Why is it my contention that as far as the Sanctuary and Jerusalem were concerned, the first sanctification hallowed them for all time to come, whereas the sanctification of the rest of the Land of Israel, which involved the laws of the Sabbatical year and tithes and like matters, did not hallow the land for all time to come? Because the sanctity of the Sanctuary and of Jerusalem derives from the Divine Presence, which could not be banished. As it says, “And I will bring your sanctuaries unto desolation” (Vayikra 26:31), wherefrom the Sages have averred: Even though they are desolate, the sanctuaries retain their pristine holiness.

By contrast, the obligations arising out of the Land as far as the Sabbatical year and the tithes are concerned had derived from the conquest of the Land by the people [of Israel], and as soon as the land was wrested from them, the conquest was nullified. Consequently, [after the Bablyonian exile,] the Land was exempted by the Law from tithes and from [the restrictions of] the Sabbatical year, for it was no longer deemed the Land of Israel.

When Ezra, however, came up and hallowed [the Land], he hallowed it not by conquest but merely by the act of settling it. Therefore, every place that was possessed by those who had returned from Babylonia and hallowed by the sanctification of Ezra is holy today, even though the land was later wrested from them; and the laws of the Sabbatical year and the tithes appertain thereto in the manner we have described in Hilkhot Teruma.

 

Clearly, then, if we follow the rulings of the Rambam, all the restrictions on entering the Temple Mount should be fully in force even in our day. The Ra’avad disagrees with this position:

 

This is his own argument; I do not know from where he got it. [We find] in several places in the Mishna: “If there is no Sanctuary, let it rot.” And in the Gemara, they say: “That the barriers fell down.” This implies that according to the one who says that the first sanctification did not hallow them for all time to come, there is no distinction between the Sanctuary, Jerusalem and the rest of the Land of Israel. Moreover, I say that according to Rabbi Yose, who maintains that the second sanctification hallowed them for all time to come, he said this regarding the rest of the Land of Israel, but not about Jerusalem and the Sanctuary. For Ezra knew that in the future the Sanctuary and Jerusalem will change and become hallowed with a different sanctification with the glory of God forever.
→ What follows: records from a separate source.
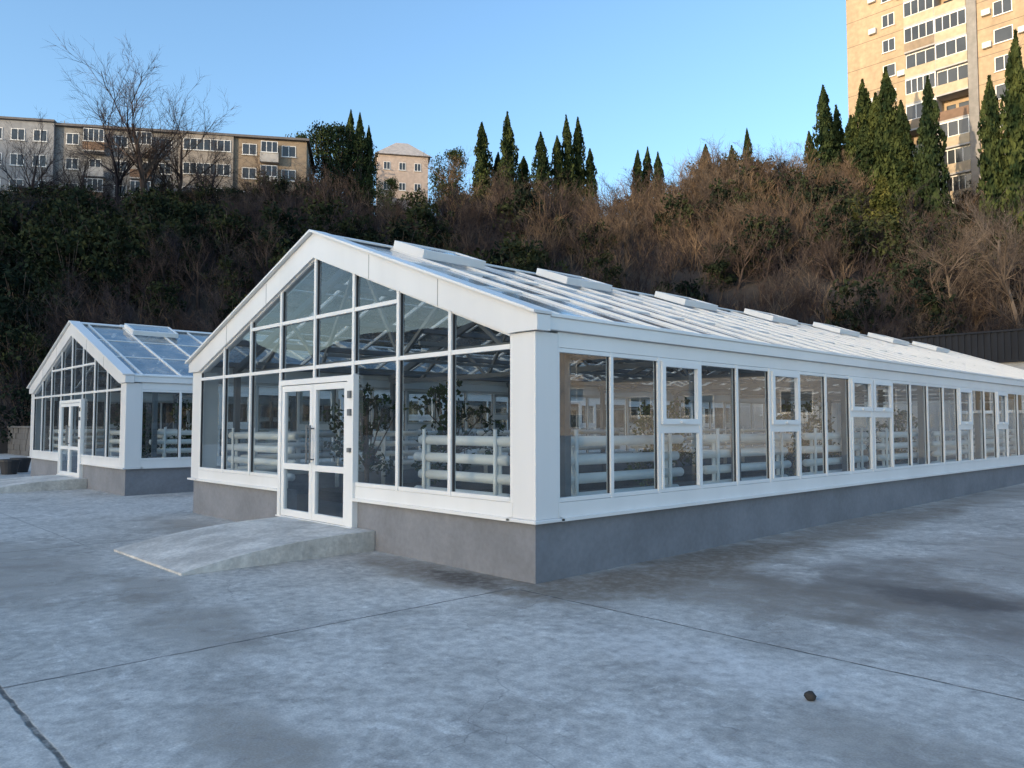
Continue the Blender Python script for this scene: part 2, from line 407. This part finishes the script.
    while y<L-2.5:
        heater(-.42,y,-.42,y+2.5);heater(-W+.42,y,-W+.42,y+2.5);y+=3.0
    heater(-2.6,.4,-.75,.4);heater(-W+.75,.4,-5.9,.4);heater(-W+.8,L-.5,-5.2,L-.5);heater(-4.2,L-.5,-.8,L-.5)
    hp.obj("pipe_heaters",PIPE,G,smooth=True)
    bed=MB();
    bed.box(-3.6,-1.2,1.8,L-1.5,.24,.42).box(-8.0,-5.6,1.8,L-1.5,.24,.42);bed.obj("planting_beds",SOIL,G)
    d=MB();dg=MB();a,b=-5.57,-3.56;y0,y1=-.045,.05
    d.box(a-.06,a+.03,y0,y1,.25,2.34).box(b-.06,b+.10,y0,y1,.25,2.34).box(a+.03,b-.06,y0,y1,2.26,2.34)
    mid=(a+.03+b-.06)/2
    for xa,xb in((a+.04,mid-.004),(mid+.004,b-.07)):
        ya,yb=y0+.012,y1-.02
        d.box(xa,xa+.085,ya,yb,.27,2.25).box(xb-.085,xb,ya,yb,.27,2.25)
        d.box(xa+.085,xb-.085,ya,yb,.27,.37).box(xa+.085,xb-.085,ya,yb,2.16,2.25).box(xa+.085,xb-.085,ya,yb,.98,1.07)
        dg.poly([(xa+.08,0.0,.3),(xb-.08,0.0,.3),(xb-.08,0.0,2.2),(xa+.08,0.0,2.2)])
    d.box(a-.06,b+.10,-.07,-.046,.245,.27)
    d.obj("door_frame",PVC,G,bevel=.004);dg.obj("door_glass",GLASS,G)
    h=MB();h.tube((mid-.05,-.10,1.1),(mid-.05,-.10,1.65),.013,n=8)
    for z in(1.15,1.6):h.tube((mid-.05,-.10,z),(mid-.05,-.03,z),.01,n=8)
    h.tube((mid+.05,-.10,1.1),(mid+.05,-.10,1.65),.013,n=8)
    for z in(1.15,1.6):h.tube((mid+.05,-.10,z),(mid+.05,-.03,z),.01,n=8)
    h.box(b-.01,b+.06,-.075,-.045,2.02,2.12).box(b-.01,b+.06,-.075,-.045,1.78,1.87).box(b-.01,b+.06,-.075,-.045,1.28,1.34)
    h.obj("door_hardware",STEEL,G)
    rp=MB();N=18;x0,x1=-5.35,-3.02
    prof=[]
    for i in range(N+1):
        t=i/N; prof.append((x0,.03-t*2.5,.235*(1-t**2.3)+.025))
    pts=prof+[(x0,-2.47,-.1),(x0,.03,-.1)]
    rp.prism(pts,(x1-x0,0,0))
    rpo=rp.obj("concrete_ramp",RAMPM);rpo.location=(ox,oy,0)
    return G
greenhouse(0,0)
greenhouse(-13.7,.2)
# ------------------------------------------------------------------ vegetation generators
def grow(mb,p,d,Ln,r,lev,rng,kids,spread,up,segs=3,n=3):
    p=Vector(p);d=Vector(d).normalized();rr=r
    for k in range(segs):
        d=(d+Vector((rng.gauss(0,.13),rng.gauss(0,.13),rng.gauss(0,.08)+up))).normalized()
        q=p+d*(Ln/segs);r2=r*(1-.75*(k+1)/segs) if lev==0 else r*(1-.55*(k+1)/segs)
        if lev==0:   # fine twig : flat blade
            o=d.orthogonal().normalized();o=Matrix.Rotation(rng.uniform(0,3.14),3,d)@o
            mb.poly([p-o*rr,p+o*rr,q+o*r2,q-o*r2])
        else: mb.tube(p,q,rr,r2,n=n,caps=False)
        if lev>0:
            c=kids[-lev]
            cnt=c//segs+(1 if rng.random()<(c%segs)/segs else 0)
            if k>0 or lev<len(kids):
                for _ in range(cnt):
                    a=rng.uniform(0,6.283);o=d.orthogonal().normalized();o=Matrix.Rotation(a,3,d)@o
                    sp=spread*rng.uniform(.7,1.3)
                    nd_=(d*math.cos(sp)+o*math.sin(sp)).normalized()
                    t=rng.random();pp=p.lerp(q,t)
                    grow(mb,pp,nd_,Ln*rng.uniform(.42,.68),max(r2*.62,.009),lev-1,rng,kids,spread,up,segs if lev>2 else 2,3)
        p=q;rr=r2
def mesh_of(mb,name,mats,idx=None,smooth=False):
    m=bpy.data.meshes.new(name);m.from_pydata(mb.V,[],mb.F)
    for x in mats:m.materials.append(x)
    if idx: m.polygons.foreach_set("material_index",idx)
    m.update();return m
def bare_tree_mesh(seed,H,mat,kids=(9,6,5,5),spread=.62,r=.16):
    rng=random.Random(seed);mb=MB()
    grow(mb,(0,0,-.3),(rng.gauss(0,.05),rng.gauss(0,.05),1),H*.62,r,len(kids),rng,kids,spread,.06,5,6)
    return mesh_of(mb,"bare_branches",[mat])
def bush_mesh(seed,H,mat):
    rng=random.Random(seed);mb=MB()
    for _ in range(7):
        a=rng.uniform(0,6.28);t=rng.uniform(.1,.75)
        grow(mb,(rng.gauss(0,.25),rng.gauss(0,.25),-.2),(math.cos(a)*t,math.sin(a)*t,1),H*rng.uniform(.5,.9),.035,2,rng,(6,5),.6,.05,3,3)
    return mesh_of(mb,"bare_twigs",[mat])
def leafquad(mb,c,s,rng,up=0):
    a=Vector((rng.gauss(0,1),rng.gauss(0,1),rng.gauss(0,1)+up)).normalized();b=a.orthogonal().normalized()
    b=Matrix.Rotation(rng.uniform(0,6.28),3,a)@b;b=b*s*.5;a=a*s
    c=Vector(c);mb.poly([c-a*.5,c+b*.6,c+a*.6,c-b*.6])
def cypress_mesh(seed,H,Rm,leaf,nl=4200,sharp=3.0):
    rng=random.Random(seed);mb=MB();idx=[]
    mb.tube((0,0,-.5),(0,0,H*.9),.16,.03,n=7);idx+=[0]*len(mb.F)
    ph=[rng.uniform(0,6.28) for _ in range(6)]
    def prof(t,a):
        base=Rm*min(1,.5+t/.3)*max(0,(1-t**sharp))**.85
        return base*(1+.16*math.sin(3*a+ph[0]+t*9)+.12*math.sin(5*a+ph[1]-t*17)+.10*math.sin(t*31+ph[2]+a))
    k=len(mb.F)
    N=14;M=10;b=len(mb.V)
    for j in range(N+1):
        t=.04+.92*j/N
        for i in range(M):
            a=6.283*i/M;r=prof(t,a)*.55;mb.V.append((r*math.cos(a),r*math.sin(a),t*H))
    for j in range(N):
        for i in range(M):
            i2=(i+1)%M;mb.F.append((b+j*M+i,b+j*M+i2,b+(j+1)*M+i2,b+(j+1)*M+i))
    for _ in range(70):  # limbs hugging the trunk
        t=rng.uniform(.05,.85);a=rng.uniform(0,6.28);r=prof(t,a)*.9
        mb.tube((0,0,t*H-.3),(r*math.cos(a),r*math.sin(a),t*H+H*.05),.03,.008,n=3,caps=False)
    idx+=[1]*(len(mb.F)-k)
    k=len(mb.F)
    clumps=[(rng.random()**.85,rng.uniform(0,6.28)) for _ in range(190)]
    for i in range(nl):
        if rng.random()<.75:
            t,a=rng.choice(clumps);t+=rng.gauss(0,.018);a+=rng.gauss(0,.22);f=rng.uniform(.78,1.18)
        else: t=rng.random()**.9;a=rng.uniform(0,6.28);f=rng.uniform(.6,1.0)
        t=min(max(t,.01),1.01)
        tt=min(t,.995)
        r=prof(tt,a)*f
        leafquad(mb,(r*math.cos(a),r*math.sin(a),t*H+.2),rng.uniform(.16,.34),rng,2.2)
    idx+=[1]*(len(mb.F)-k)
    return mesh_of(mb,"cypress_crown",[BARK,leaf],idx)
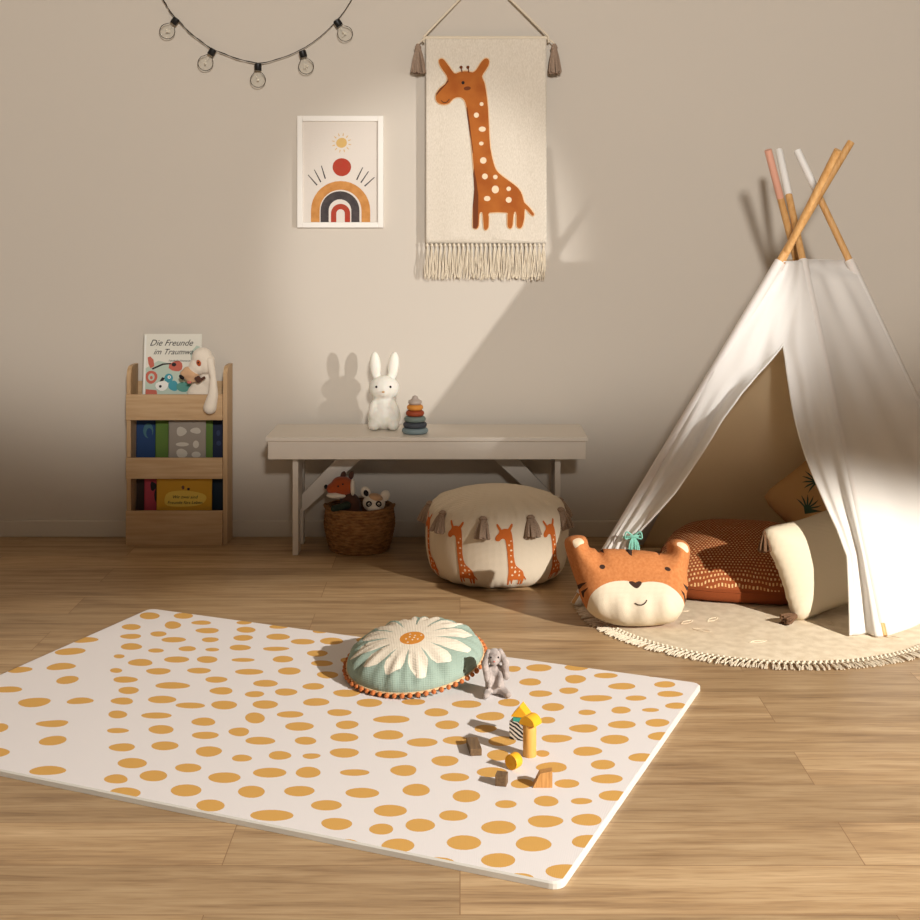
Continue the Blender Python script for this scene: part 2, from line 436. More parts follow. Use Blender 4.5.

This has been revealed to me as God’s secret to those who fear Him.

  

In effect, the Ra’avad disagrees with the Rambam on two points:

 

1) The first sanctity did not remain valid for the future.

2) The distinction between the sanctity of the Temple Mount and the sanctity of the Land of Israel is in just the opposite direction: In our day, even according to those who maintain that the Land of Israel is sanctified, the second sanctification of Jerusalem and the Temple is no longer valid.

 

The Tosafot put forward a third opinion, according to which there is no distinction between the sanctity of the Land of Israel and the sanctity of Jerusalem and the Temple.

 

The Ra’avad concludes his words as follows:

 

Therefore, one who enters there at this time is not liable for karet (excision).

 

A discussion of the Ra’avad’s position must take a number of considerations into account.

 

First, why does the Ra’avad say that there is no excision for entry into the Temple Mount, when he maintains that such entry is perfectly permissible? The Acharonim have dealt with his position; Rabbi Kook and others have argued that even the Ra’avad agrees that entering the Temple Mount is forbidden today by Torah law, though not on the level of excision. Other Acharonim maintain that according to the Ra’avad entering the Temple Mount is only forbidden by rabbinic decree.

 

            The Meiri (Shavuot 16) says that the prevalent custom is to enter the site of the Temple. This, however, is a solitary opinion. It is clear that according to all the other Rishonim, entry into the Temple Mount is forbidden, whether by Torah law or only by rabbinic decree.

 

            Furthermore, it is possible that the Ra’avad relates solely to the problem of ritual impurity, which according to him does not exist today. But even according to him, the mitzva to revere the sanctuary applies even today.

 

Rabbi Joseph B. Soloveitchik z”l explained that there are two aspects to the Temple: the Temple as the site of the sacrificial service, and the Temple as God’s chosen abode. Jerusalem was established as God’s chosen place for all times; hence, even today, when its sanctity is nullified, and one is forbidden to offer sacrifices there, it is still forbidden to offer sacrifices elsewhere, because Jerusalem remains God’s chosen abode. According to this explanation, it is possible that even if the sanctity necessary for the offering of sacrifices is no longer valid, there is still a mitzva to revere the Temple, even according to the Ra’avad.